> **What you need to do**: Quote the listing below in full and exactly as written, but omit every picture.

> **Available records**:
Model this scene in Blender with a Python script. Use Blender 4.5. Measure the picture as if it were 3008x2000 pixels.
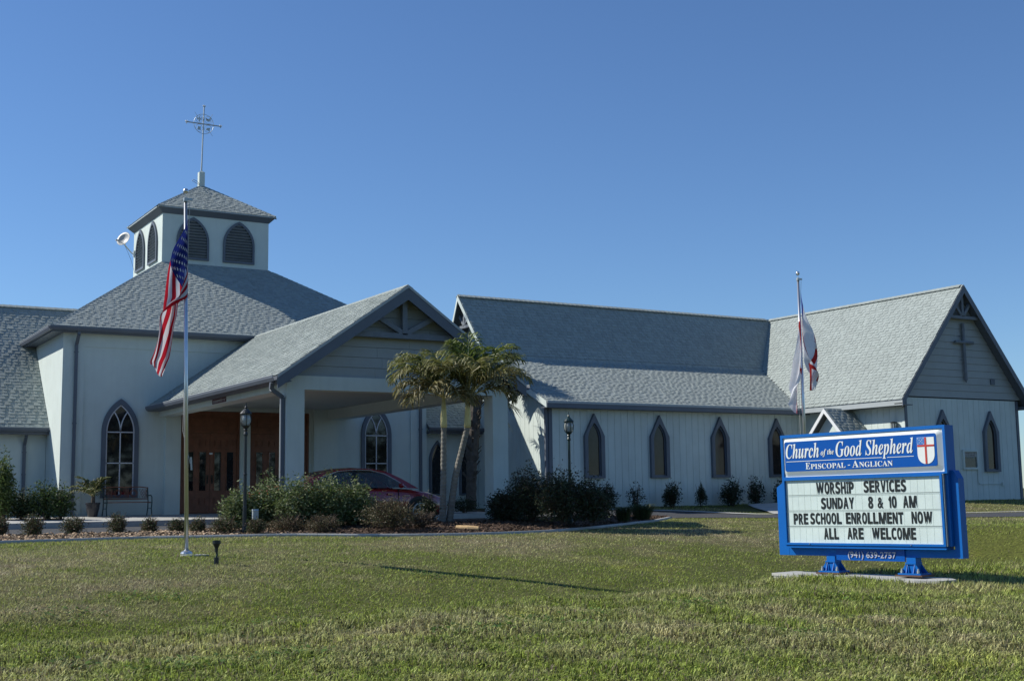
import bpy, math, random
import numpy as np
from mathutils import Matrix, Vector
R_ = math.radians
SC = bpy.context.scene
COL = SC.collection
for _o in list(bpy.data.objects): bpy.data.objects.remove(_o, do_unlink=True)
random.seed(7)

# ------------------------------------------------------------------ camera
EYE = np.array([0, 0, .449])
YAW, PITCH, ROLL, FPX = .5409528, .1218489, -.0133491, 3691.37
_cy, _sy, _cp, _sp = math.cos(YAW), math.sin(YAW), math.cos(PITCH), math.sin(PITCH)
FWD = np.array([_sy*_cp, _cy*_cp, _sp]); RT0 = np.array([_cy, -_sy, 0.]); UP0 = np.cross(RT0, FWD)
RGT = RT0*math.cos(ROLL) + UP0*math.sin(ROLL); UPV = -RT0*math.sin(ROLL) + UP0*math.cos(ROLL)
cd = bpy.data.cameras.new('camera'); cam = bpy.data.objects.new('camera', cd); COL.objects.link(cam)
cam.matrix_world = Matrix(((RGT[0], UPV[0], -FWD[0], EYE[0]), (RGT[1], UPV[1], -FWD[1], EYE[1]),
                           (RGT[2], UPV[2], -FWD[2], EYE[2]), (0, 0, 0, 1)))
cd.sensor_fit = 'HORIZONTAL'; cd.sensor_width = 36; cd.lens = FPX/3008*36
cd.clip_start = .1; cd.clip_end = 3000
SC.camera = cam

# ------------------------------------------------------------------ sky, sun, exposure
SUN = Vector((-1.22, 1.0, 1.32)).normalized()
ELEV = math.asin(SUN.z); AZ = math.atan2(SUN.x, SUN.y)      # AZ measured from +Y towards +X
W = bpy.data.worlds.new('World'); SC.world = W; W.use_nodes = True
nt = W.node_tree; bg = nt.nodes['Background']
sky = nt.nodes.new('ShaderNodeTexSky'); sky.sky_type = 'NISHITA'; sky.sun_disc = False
sky.sun_elevation = ELEV; sky.sun_rotation = AZ
sky.altitude = 0; sky.air_density = 1.0; sky.dust_density = .0; sky.ozone_density = 4.0
wb = nt.nodes.new('ShaderNodeVectorMath'); wb.operation = 'MULTIPLY'; wb.inputs[1].default_value = (.80, .98, 1.20)   # camera white balance
nt.links.new(sky.outputs[0], wb.inputs[0]); nt.links.new(wb.outputs[0], bg.inputs[0]); bg.inputs[1].default_value = .076
sl = bpy.data.lights.new('sun', 'SUN'); sl.energy = 4.2; sl.angle = R_(.55); sl.color = (1, .95, .86)
so = bpy.data.objects.new('sun', sl); COL.objects.link(so)
so.rotation_euler = SUN.to_track_quat('Z', 'Y').to_euler()
vs = SC.view_settings; vs.view_transform = 'Standard'; vs.look = 'None'; vs.gamma = 1; vs.exposure = .40
vs.use_curve_mapping = False
SC.cycles.max_bounces = 6; SC.cycles.transparent_max_bounces = 8
SC.cycles.sample_clamp_indirect = 6

# ------------------------------------------------------------------ helpers
def at_z(px, py, z):
    r = FWD + RGT*(px-1504)/FPX + UPV*(1000-py)/FPX
    return EYE + r*((z-EYE[2])/r[2])

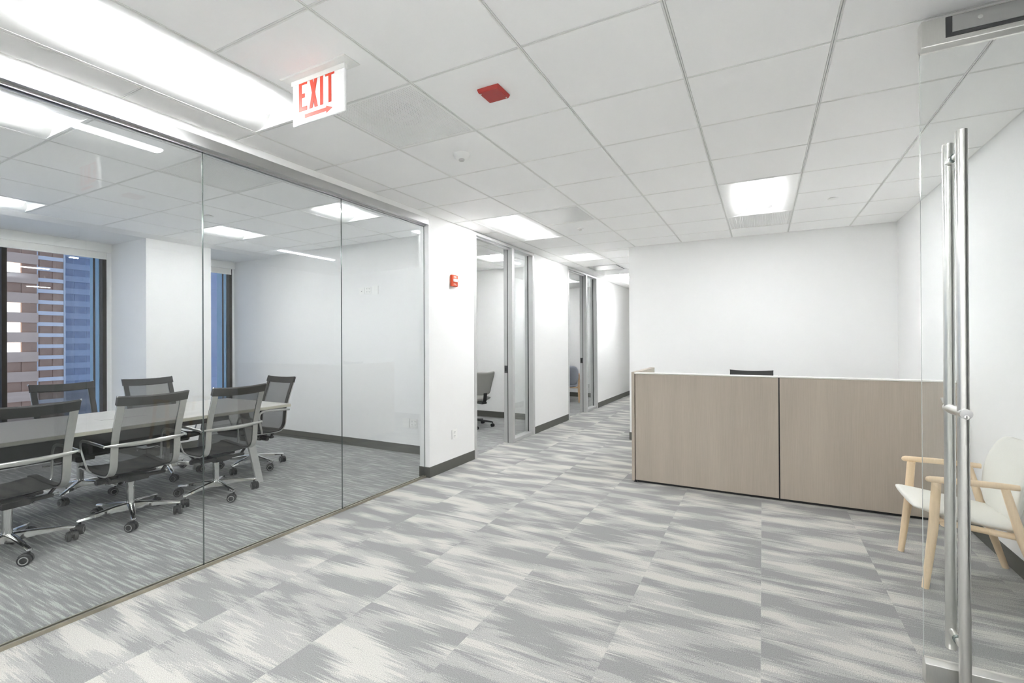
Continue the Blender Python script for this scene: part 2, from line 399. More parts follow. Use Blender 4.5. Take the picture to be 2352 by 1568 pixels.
baseboard('baseboard_office', [(-3.6, XI, 5.60-bt, 5.60, 0, 0.105), (-3.6, XI, 9.22-bt, 9.22, 0, 0.105)], 'dark baseboard of the private offices')

# ---- suspended ceilings: tiles, slotted tees
def t_bar(mb, axis, pos, lo, hi):
    w, g, d = 0.0072, 0.0020, 0.006
    for a, b in ((-w, -g), (g, w)):
        if axis == 'y': mb.box(pos+a, pos+b, lo, hi, H-0.0005, H+0.012)
        else: mb.box(lo, hi, pos+a, pos+b, H-0.0002, H+0.012)
    mb.m = 1
    if axis == 'y': mb.box(pos-g, pos+g, lo, hi, H+0.007, H+0.012)
    else: mb.box(lo, hi, pos-g, pos+g, H+0.0072, H+0.0122)
    mb.m = 0
ccache = {}
def ceil_tile(parent, x0, x1, y0, y1):
    gp = 0.0085; w, d = round(x1-x0, 4), round(y1-y0, 4)
    if w < 0.03 or d < 0.03: return
    if (w, d) not in ccache:
        me = bpy.data.meshes.new('ceiling_tile'); b = MB().chamfer(-w/2+gp, w/2-gp, -d/2+gp, d/2-gp, 0, 0.018, 0.0015)
        me.from_pydata(b.v, [], b.f); me.materials.append(MATS['tile'])
        bm = bmesh.new(); bm.from_mesh(me); bmesh.ops.recalc_face_normals(bm, faces=bm.faces); bm.to_mesh(me); bm.free()
        ccache[(w, d)] = me
    link('ceiling_tile', ccache[(w, d)], parent, loc=((x0+x1)/2, (y0+y1)/2, H))
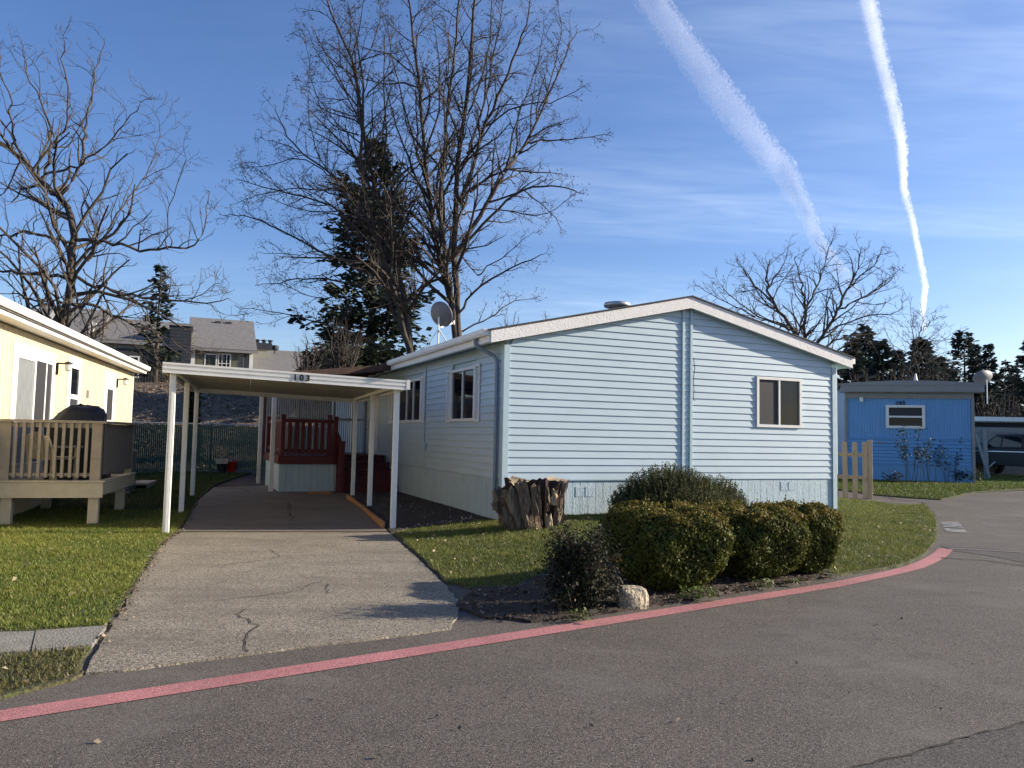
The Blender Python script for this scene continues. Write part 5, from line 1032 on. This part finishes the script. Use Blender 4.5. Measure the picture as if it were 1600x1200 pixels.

> **Reply**:
Model this scene in Blender with a Python script. Use Blender 4.5. Measure the picture as if it were 3008x2000 pixels.
import bpy, math, random
import numpy as np
from mathutils import Matrix, Vector
R_ = math.radians
SC = bpy.context.scene
COL = SC.collection
for _o in list(bpy.data.objects): bpy.data.objects.remove(_o, do_unlink=True)
random.seed(7)

# ------------------------------------------------------------------ camera
EYE = np.array([0, 0, .449])
YAW, PITCH, ROLL, FPX = .5409528, .1218489, -.0133491, 3691.37
_cy, _sy, _cp, _sp = math.cos(YAW), math.sin(YAW), math.cos(PITCH), math.sin(PITCH)
FWD = np.array([_sy*_cp, _cy*_cp, _sp]); RT0 = np.array([_cy, -_sy, 0.]); UP0 = np.cross(RT0, FWD)
RGT = RT0*math.cos(ROLL) + UP0*math.sin(ROLL); UPV = -RT0*math.sin(ROLL) + UP0*math.cos(ROLL)
cd = bpy.data.cameras.new('camera'); cam = bpy.data.objects.new('camera', cd); COL.objects.link(cam)
cam.matrix_world = Matrix(((RGT[0], UPV[0], -FWD[0], EYE[0]), (RGT[1], UPV[1], -FWD[1], EYE[1]),
                           (RGT[2], UPV[2], -FWD[2], EYE[2]), (0, 0, 0, 1)))
cd.sensor_fit = 'HORIZONTAL'; cd.sensor_width = 36; cd.lens = FPX/3008*36
cd.clip_start = .1; cd.clip_end = 3000
SC.camera = cam

# ------------------------------------------------------------------ sky, sun, exposure
SUN = Vector((-1.22, 1.0, 1.32)).normalized()
ELEV = math.asin(SUN.z); AZ = math.atan2(SUN.x, SUN.y)      # AZ measured from +Y towards +X
W = bpy.data.worlds.new('World'); SC.world = W; W.use_nodes = True
nt = W.node_tree; bg = nt.nodes['Background']
sky = nt.nodes.new('ShaderNodeTexSky'); sky.sky_type = 'NISHITA'; sky.sun_disc = False
sky.sun_elevation = ELEV; sky.sun_rotation = AZ
sky.altitude = 0; sky.air_density = 1.0; sky.dust_density = .0; sky.ozone_density = 4.0
wb = nt.nodes.new('ShaderNodeVectorMath'); wb.operation = 'MULTIPLY'; wb.inputs[1].default_value = (.80, .98, 1.20)   # camera white balance
nt.links.new(sky.outputs[0], wb.inputs[0]); nt.links.new(wb.outputs[0], bg.inputs[0]); bg.inputs[1].default_value = .076
sl = bpy.data.lights.new('sun', 'SUN'); sl.energy = 4.2; sl.angle = R_(.55); sl.color = (1, .95, .86)
so = bpy.data.objects.new('sun', sl); COL.objects.link(so)
so.rotation_euler = SUN.to_track_quat('Z', 'Y').to_euler()
vs = SC.view_settings; vs.view_transform = 'Standard'; vs.look = 'None'; vs.gamma = 1; vs.exposure = .40
vs.use_curve_mapping = False
SC.cycles.max_bounces = 6; SC.cycles.transparent_max_bounces = 8
SC.cycles.sample_clamp_indirect = 6

# ------------------------------------------------------------------ helpers
def at_z(px, py, z):
    r = FWD + RGT*(px-1504)/FPX + UPV*(1000-py)/FPX
    return EYE + r*((z-EYE[2])/r[2])

Continue the Blender Python script for this scene: part 2, from line 399. More parts follow. Use Blender 4.5. Take the picture to be 2352 by 1568 pixels.
baseboard('baseboard_office', [(-3.6, XI, 5.60-bt, 5.60, 0, 0.105), (-3.6, XI, 9.22-bt, 9.22, 0, 0.105)], 'dark baseboard of the private offices')

# ---- suspended ceilings: tiles, slotted tees
def t_bar(mb, axis, pos, lo, hi):
    w, g, d = 0.0072, 0.0020, 0.006
    for a, b in ((-w, -g), (g, w)):
        if axis == 'y': mb.box(pos+a, pos+b, lo, hi, H-0.0005, H+0.012)
        else: mb.box(lo, hi, pos+a, pos+b, H-0.0002, H+0.012)
    mb.m = 1
    if axis == 'y': mb.box(pos-g, pos+g, lo, hi, H+0.007, H+0.012)
    else: mb.box(lo, hi, pos-g, pos+g, H+0.0072, H+0.0122)
    mb.m = 0
ccache = {}
def ceil_tile(parent, x0, x1, y0, y1):
    gp = 0.0085; w, d = round(x1-x0, 4), round(y1-y0, 4)
    if w < 0.03 or d < 0.03: return
    if (w, d) not in ccache:
        me = bpy.data.meshes.new('ceiling_tile'); b = MB().chamfer(-w/2+gp, w/2-gp, -d/2+gp, d/2-gp, 0, 0.018, 0.0015)
        me.from_pydata(b.v, [], b.f); me.materials.append(MATS['tile'])
        bm = bmesh.new(); bm.from_mesh(me); bmesh.ops.recalc_face_normals(bm, faces=bm.faces); bm.to_mesh(me); bm.free()
        ccache[(w, d)] = me
    link('ceiling_tile', ccache[(w, d)], parent, loc=((x0+x1)/2, (y0+y1)/2, H))
The Blender Python script for this scene continues. Write part 5, from line 1032 on. This part finishes the script. Use Blender 4.5. Measure the picture as if it were 1600x1200 pixels.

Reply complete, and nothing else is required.